Na ótica neocon, o governo israelense deve ser apoiado de forma incondicional por ser um fiel aliado no Oriente Médio, região crítica, onde se concentra a maior parte do petróleo mundial, bem como terroristas, radicais islâmicos independentes e países que contestam interesses americanos. Isso Bush vem fazendo. É sabido que Sharon não deseja um Estado Palestino livre, conforme declarou seu principal assessor, Dov Weinglass. Apesar disso, Bush não hesitou em condenar Arafat como o principal obstáculo à criação do estado Palestino por ser “corrupto, incompetente e favorecer o terrorismo”. Essa clara posição pró-Sharon revolta ainda mais os árabes, fortalecendo os movimentos terroristas.

Uma eventual vitória poderia ser interpretada por Bush como aprovação à sua política externa. Seriam, então, maiores os riscos de ataques preventivos a países que desafiam a supremacia americana, desenvolvendo artefatos nucleares, como a Coréia do Norte. E de intensificação da agressividade do governo Bush contra os países islâmicos da sua lista negra, repercutindo no aumento dos atentados em toda parte.

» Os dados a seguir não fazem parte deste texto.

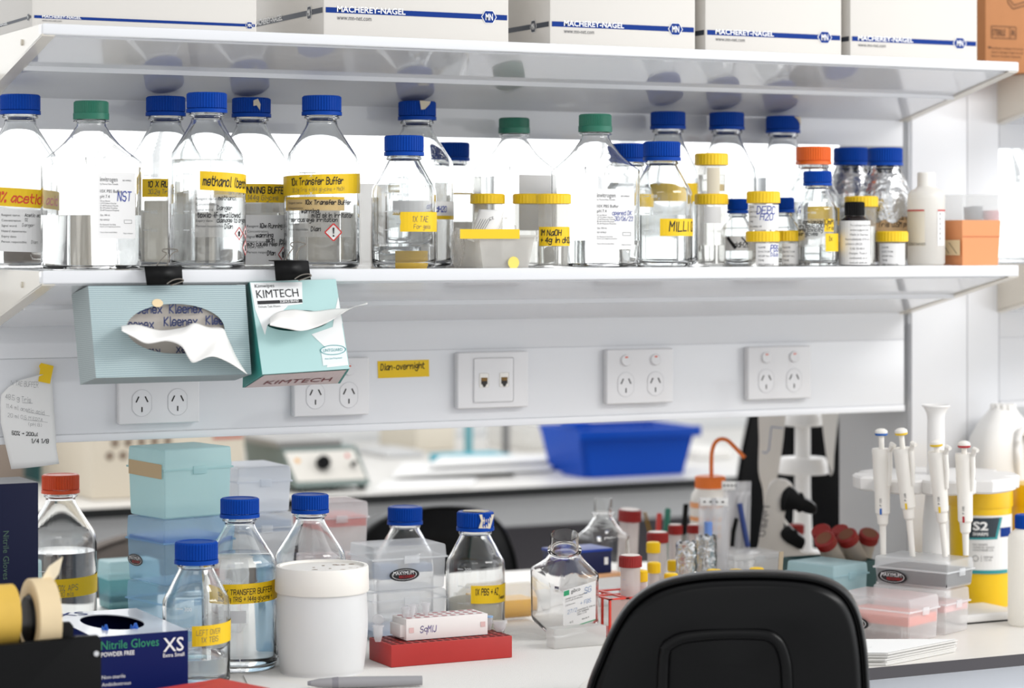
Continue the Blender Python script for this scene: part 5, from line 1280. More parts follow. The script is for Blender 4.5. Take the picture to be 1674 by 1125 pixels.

Sem uma ONU forte e respeitada e leis e tratados internacionais sempre obedecidos, a insegurança seria geral. Todos os países que ousassem contrariar os interesses da América de Bush e dos neocons – arrogante, onipotente e sem limites – se sentiriam ameaçados.

Por isso, em recente pesquisa, o povo de 8 entre 10 países dos 4 continentes declarou preferir Kerry a Bush. Os únicos divergentes foram Israel (por razões óbvias) e Rússia (sob o impacto do terrível atentado na escola).

Em dois de novembro, os americanos vão decidir se preferem ser amados ou temidos. O mundo inteiro está torcendo.